Wartość produkcji przemysłowej w USA spadła w październiku o 0.5%. Dane te zaskoczyły analityków rynku ponieważ spodziewano się jednak nieznacznego wzrostu. W poprzednim miesiącu odnotowano zwyżkę na poziomie 0.2%.
Randall Kroszner, jeden z gubernatorów Fed, dał do zrozumienia rynkom, iż nie należy spodziewać się cięć stóp procentowych w najbliższym czasie. Dalszych obniżek nie będzie "nawet jeśli gospodarka znajdzie się w niełatwym położeniu". Gubernator uważa bowiem że już w następnym roku wzrost gospodarczy powinien być znowu odczuwalny.

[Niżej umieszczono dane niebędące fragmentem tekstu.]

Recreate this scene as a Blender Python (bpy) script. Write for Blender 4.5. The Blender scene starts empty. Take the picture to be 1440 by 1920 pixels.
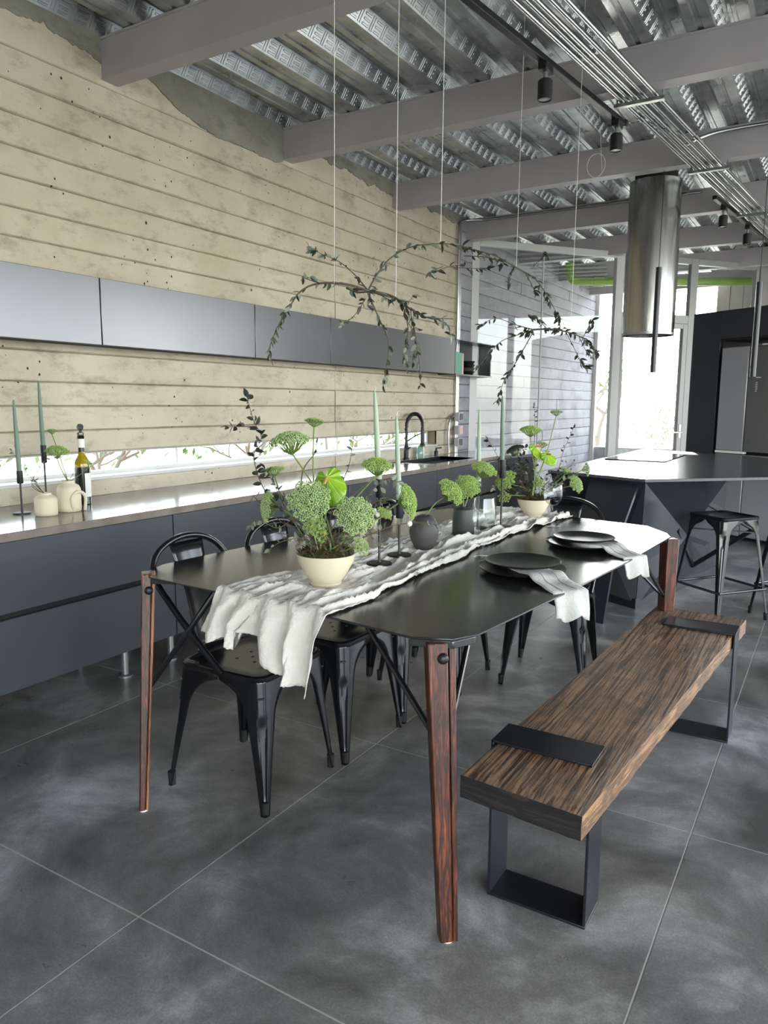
import bpy, bmesh, math, random
from mathutils import Vector, Matrix, noise
random.seed(7)
R = math.radians
scene = bpy.context.scene
col = scene.collection

# ------------------------------------------------------------------ camera
CAM = Vector((0.0, 0.0, 1.36))
F_PX, YAW, PITCH, ROLL = 1396.0, 0.5451, 0.1456, 0.006
cy, sy, cp, sp = math.cos(YAW), math.sin(YAW), math.cos(PITCH), math.sin(PITCH)
FW = Vector((-sy * cp, cy * cp, -sp))
_r = Vector((cy, sy, 0)); _u = _r.cross(FW)
RT = _r * math.cos(ROLL) + _u * math.sin(ROLL)
UP = -_r * math.sin(ROLL) + _u * math.cos(ROLL)
cam_data = bpy.data.cameras.new('camera')
cam = bpy.data.objects.new('camera', cam_data); col.objects.link(cam)
cam_data.sensor_fit = 'VERTICAL'; cam_data.sensor_height = 36.0
cam_data.lens = F_PX / 1920.0 * 36.0
cam_data.clip_start = 0.05; cam_data.clip_end = 300
mw = Matrix((RT, UP, -FW)).transposed().to_4x4(); mw.translation = CAM
cam.matrix_world = mw
scene.camera = cam

def PX(px, py, d):            # a point seen at px,py that stands d metres in front of the lens
    return CAM + (RT * ((px - 720) / F_PX) - UP * ((py - 960) / F_PX) + FW) * d
def DEPTH(p): return (Vector(p) - CAM).dot(FW)

# ------------------------------------------------------------------ light
world = bpy.data.worlds.new('world'); scene.world = world
world.use_nodes = True
wn = world.node_tree.nodes; wl = world.node_tree.links
bg = wn['Background']
sky = wn.new('ShaderNodeTexSky'); sky.sky_type = 'NISHITA'
sky.sun_disc = False; sky.sun_elevation = R(30); sky.sun_rotation = R(-15)
sky.air_density = 1.0; sky.dust_density = 1.2; sky.ozone_density = 1.0
hs = wn.new('ShaderNodeHueSaturation'); hs.inputs['Saturation'].default_value = 0.36
wl.new(sky.outputs[0], hs.inputs['Color']); wl.new(hs.outputs[0], bg.inputs[0])
bg.inputs[1].default_value = 1.0
sun_d = bpy.data.lights.new('sun', 'SUN'); sun_d.energy = 17.0; sun_d.angle = R(0.8); sun_d.color = (1.0, 0.93, 0.82)
sun = bpy.data.objects.new('sun', sun_d); col.objects.link(sun)
sun.rotation_euler = Vector((0.27, -1.0, -0.47)).to_track_quat('-Z', 'Y').to_euler()
sun.location = (2, 20, 10)
vs = scene.view_settings
vs.view_transform = 'Standard'; vs.look = 'None'; vs.gamma = 1.0; vs.use_curve_mapping = False
vs.exposure = 1.0

# ------------------------------------------------------------------ materials
M = {}
def srgb(r, g, b):
    f = lambda c: c / 12.92 if c <= 0.04045 else ((c + 0.055) / 1.055) ** 2.4
    return (f(r / 255), f(g / 255), f(b / 255), 1)
def mat(name, colr, rough=0.5, metal=0.0, spec=0.5, var=None, scale=6.0, detail=6.0, bump=0.0, bscale=40.0, rvar=0.0, stretch=None, trans=0.0, coat=0.0, sheen=0.0, subs=0.0):
    m = bpy.data.materials.new(name); m.use_nodes = True
    nt = m.node_tree; n = nt.nodes; l = nt.links; b = n['Principled BSDF']
    b.inputs['Base Color'].default_value = colr
    b.inputs['Roughness'].default_value = rough
    b.inputs['Metallic'].default_value = metal
    b.inputs['Specular IOR Level'].default_value = spec
    b.inputs['Coat Weight'].default_value = coat
    b.inputs['Sheen Weight'].default_value = sheen
    b.inputs['Transmission Weight'].default_value = trans
    if subs:
        b.inputs['Subsurface Weight'].default_value = subs
        b.inputs['Subsurface Radius'].default_value = (0.01, 0.01, 0.006)
    tc = n.new('ShaderNodeTexCoord'); mp = n.new('ShaderNodeMapping')
    l.new(tc.outputs['Object'], mp.inputs[0])
    if stretch: mp.inputs['Scale'].default_value = stretch
    if var is not None or rvar:
        t = n.new('ShaderNodeTexNoise'); t.inputs['Scale'].default_value = scale; t.inputs['Detail'].default_value = detail
        l.new(mp.outputs[0], t.inputs['Vector'])
        if var is not None:
            cr = n.new('ShaderNodeValToRGB'); cr.color_ramp.elements[0].position = 0.3; cr.color_ramp.elements[1].position = 0.7
            cr.color_ramp.elements[0].color = var; cr.color_ramp.elements[1].color = colr
            l.new(t.outputs[0], cr.inputs[0]); l.new(cr.outputs[0], b.inputs['Base Color'])
        if rvar:
            mr = n.new('ShaderNodeMapRange'); mr.inputs['To Min'].default_value = max(0, rough - rvar); mr.inputs['To Max'].default_value = rough + rvar
            l.new(t.outputs[0], mr.inputs[0]); l.new(mr.outputs[0], b.inputs['Roughness'])
    if bump:
        t2 = n.new('ShaderNodeTexNoise'); t2.inputs['Scale'].default_value = bscale; t2.inputs['Detail'].default_value = 5
        bp = n.new('ShaderNodeBump'); bp.inputs['Strength'].default_value = bump; bp.inputs['Distance'].default_value = 0.01
        l.new(mp.outputs[0], t2.inputs['Vector']); l.new(t2.outputs[0], bp.inputs['Height']); l.new(bp.outputs[0], b.inputs['Normal'])
    M[name] = m
    return m

def concrete(name, light, mid, dark, pit=(0.03, 0.026, 0.02, 1), pits=True):
    m = bpy.data.materials.new(name); m.use_nodes = True
    nt = m.node_tree; n = nt.nodes; l = nt.links; b = n['Principled BSDF']
    b.inputs['Roughness'].default_value = 0.85; b.inputs['Specular IOR Level'].default_value = 0.25
    tc = n.new('ShaderNodeTexCoord')
    def tex(sc, det, stretch=(1, 1, 1), rough=0.6):
        mp = n.new('ShaderNodeMapping'); mp.inputs['Scale'].default_value = stretch
        t = n.new('ShaderNodeTexNoise'); t.inputs['Scale'].default_value = sc; t.inputs['Detail'].default_value = det; t.inputs['Roughness'].default_value = rough
        l.new(tc.outputs['Object'], mp.inputs[0]); l.new(mp.outputs[0], t.inputs['Vector']); return t
    a = tex(2.2, 9); cr = n.new('ShaderNodeValToRGB')
    e = cr.color_ramp.elements; e[0].position = 0.32; e[0].color = mid; e[1].position = 0.62; e[1].color = light
    l.new(a.outputs[0], cr.inputs[0])
    g = tex(9, 8, (1, 0.6, 1.3), 0.72); cr2 = n.new('ShaderNodeValToRGB')
    e = cr2.color_ramp.elements; e[0].position = 0.51; e[0].color = (0, 0, 0, 1); e[1].position = 0.76; e[1].color = (0.8, 0.8, 0.8, 1)
    l.new(g.outputs[0], cr2.inputs[0])
    mx = n.new('ShaderNodeMix'); mx.data_type = 'RGBA'
    l.new(cr2.outputs[0], mx.inputs['Factor']); l.new(cr.outputs[0], mx.inputs['A']); mx.inputs['B'].default_value = dark
    out = mx.outputs['Result']
    f = tex(70, 4); bp = n.new('ShaderNodeBump'); bp.inputs['Strength'].default_value = 0.35; bp.inputs['Distance'].default_value = 0.01
    hgt = f.outputs[0]
    if pits:
        vo = n.new('ShaderNodeTexVoronoi'); vo.inputs['Scale'].default_value = 19; vo.inputs['Randomness'].default_value = 1
        mp = n.new('ShaderNodeMapping'); mp.inputs['Scale'].default_value = (1, 1.0, 0.8); l.new(tc.outputs['Object'], mp.inputs[0]); l.new(mp.outputs[0], vo.inputs['Vector'])
        thr = tex(2.4, 5); mr = n.new('ShaderNodeMapRange'); mr.inputs['From Min'].default_value = 0.42; mr.inputs['From Max'].default_value = 0.72; mr.inputs['To Min'].default_value = 0.0; mr.inputs['To Max'].default_value = 0.17
        l.new(thr.outputs[0], mr.inputs[0])
        lt = n.new('ShaderNodeMath'); lt.operation = 'LESS_THAN'; l.new(vo.outputs['Distance'], lt.inputs[0]); l.new(mr.outputs[0], lt.inputs[1])
        mx2 = n.new('ShaderNodeMix'); mx2.data_type = 'RGBA'; l.new(lt.outputs[0], mx2.inputs['Factor']); l.new(out, mx2.inputs['A']); mx2.inputs['B'].default_value = pit
        out = mx2.outputs['Result']
        sb = n.new('ShaderNodeMath'); sb.operation = 'SUBTRACT'; l.new(f.outputs[0], sb.inputs[0]); l.new(lt.outputs[0], sb.inputs[1]); hgt = sb.outputs[0]
    l.new(hgt, bp.inputs['Height']); l.new(bp.outputs[0], b.inputs['Normal'])
    l.new(out, b.inputs['Base Color'])
    M[name] = m

concrete('wall', srgb(196, 188, 168), srgb(180, 171, 150), srgb(126, 118, 100))
concrete('wall_joint', srgb(118, 109, 88), srgb(100, 92, 74), srgb(70, 64, 52), pits=False)
concrete('mortar', srgb(142, 140, 128), srgb(122, 120, 110), srgb(88, 86, 80), pits=False)
concrete('wall_out', srgb(164, 164, 170), srgb(150, 150, 156), srgb(122, 122, 128), pits=False)  # slight blue is the glass's sky reflection, put into the concrete colour

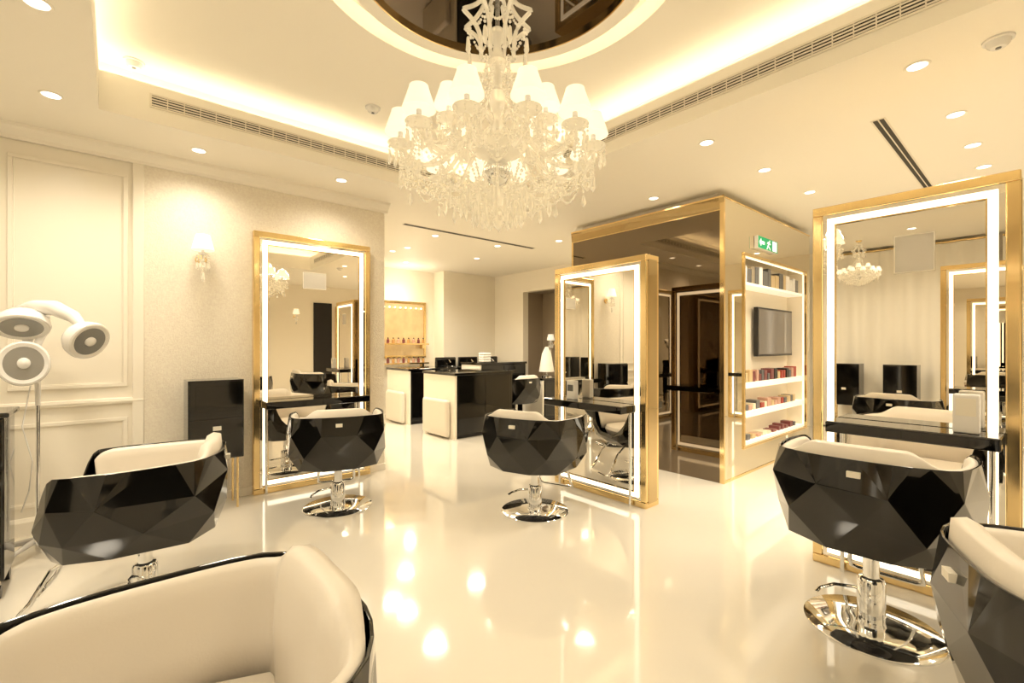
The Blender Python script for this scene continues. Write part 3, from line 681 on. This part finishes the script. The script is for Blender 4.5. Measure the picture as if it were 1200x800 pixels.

Bank inwestycyjny Goldman Sachs przestrzega natomiast przed recesją. Kryzys na rynku pożyczek może mieć ich zdaniem dużo większą skalę i wpływ na gospodarkę niż do tej pory sądzono. Choć do recesji jeszcze daleko to jednak jakikolwiek nowy negatywny impuls dla gospodarki może do niej doprowadzić.
Na wykresie tygodniowym EUR/USD widać jak bardzo rynek jest wykupiony. Od sierpnia mamy do czynienia z niemal nieprzerwanymi wzrostami, które zatrzymały się wyraźnie w okolicy poziomu 1.47. Jeśli krótkoterminowa linia trendu wzrostowego zostanie przełamana to spadki mogą dotrzeć na wysokość 1.42. Wyraźne pokonanie 1.47 mogłoby pozwolić na test poziomu 1.50.